**DATA SHOWN:**
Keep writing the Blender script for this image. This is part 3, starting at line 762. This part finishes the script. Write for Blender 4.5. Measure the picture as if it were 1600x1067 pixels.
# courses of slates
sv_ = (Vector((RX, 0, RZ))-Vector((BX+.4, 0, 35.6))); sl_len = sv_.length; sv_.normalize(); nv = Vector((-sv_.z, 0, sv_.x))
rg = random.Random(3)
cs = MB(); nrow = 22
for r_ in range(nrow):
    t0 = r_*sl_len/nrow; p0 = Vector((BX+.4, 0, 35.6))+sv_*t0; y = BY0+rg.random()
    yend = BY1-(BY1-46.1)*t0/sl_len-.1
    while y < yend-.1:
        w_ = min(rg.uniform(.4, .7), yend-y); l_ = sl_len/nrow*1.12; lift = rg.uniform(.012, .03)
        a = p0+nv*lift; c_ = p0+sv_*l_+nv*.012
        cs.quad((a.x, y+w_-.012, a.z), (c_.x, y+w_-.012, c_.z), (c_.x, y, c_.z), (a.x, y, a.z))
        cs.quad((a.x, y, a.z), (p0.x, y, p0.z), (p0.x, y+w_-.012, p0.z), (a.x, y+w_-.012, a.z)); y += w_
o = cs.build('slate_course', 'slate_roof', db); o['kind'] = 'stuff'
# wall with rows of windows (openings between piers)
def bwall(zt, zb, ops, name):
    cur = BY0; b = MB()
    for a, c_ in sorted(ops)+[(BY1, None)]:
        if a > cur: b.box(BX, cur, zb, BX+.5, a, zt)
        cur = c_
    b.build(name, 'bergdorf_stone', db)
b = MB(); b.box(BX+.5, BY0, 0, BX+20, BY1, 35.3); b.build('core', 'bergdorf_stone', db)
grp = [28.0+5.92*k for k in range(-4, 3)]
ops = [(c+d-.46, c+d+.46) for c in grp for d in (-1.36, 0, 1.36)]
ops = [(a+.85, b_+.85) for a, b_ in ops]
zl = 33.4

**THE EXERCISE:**
Make an exact copy of the listing, including every line.

**RESULT BELOW:**
Keep writing the Blender script for this image. This is part 3, starting at line 762. This part finishes the script. Write for Blender 4.5. Measure the picture as if it were 1600x1067 pixels.
# courses of slates
sv_ = (Vector((RX, 0, RZ))-Vector((BX+.4, 0, 35.6))); sl_len = sv_.length; sv_.normalize(); nv = Vector((-sv_.z, 0, sv_.x))
rg = random.Random(3)
cs = MB(); nrow = 22
for r_ in range(nrow):
    t0 = r_*sl_len/nrow; p0 = Vector((BX+.4, 0, 35.6))+sv_*t0; y = BY0+rg.random()
    yend = BY1-(BY1-46.1)*t0/sl_len-.1
    while y < yend-.1:
        w_ = min(rg.uniform(.4, .7), yend-y); l_ = sl_len/nrow*1.12; lift = rg.uniform(.012, .03)
        a = p0+nv*lift; c_ = p0+sv_*l_+nv*.012
        cs.quad((a.x, y+w_-.012, a.z), (c_.x, y+w_-.012, c_.z), (c_.x, y, c_.z), (a.x, y, a.z))
        cs.quad((a.x, y, a.z), (p0.x, y, p0.z), (p0.x, y+w_-.012, p0.z), (a.x, y+w_-.012, a.z)); y += w_
o = cs.build('slate_course', 'slate_roof', db); o['kind'] = 'stuff'
# wall with rows of windows (openings between piers)
def bwall(zt, zb, ops, name):
    cur = BY0; b = MB()
    for a, c_ in sorted(ops)+[(BY1, None)]:
        if a > cur: b.box(BX, cur, zb, BX+.5, a, zt)
        cur = c_
    b.build(name, 'bergdorf_stone', db)
b = MB(); b.box(BX+.5, BY0, 0, BX+20, BY1, 35.3); b.build('core', 'bergdorf_stone', db)
grp = [28.0+5.92*k for k in range(-4, 3)]
ops = [(c+d-.46, c+d+.46) for c in grp for d in (-1.36, 0, 1.36)]
ops = [(a+.85, b_+.85) for a, b_ in ops]
zl = 33.4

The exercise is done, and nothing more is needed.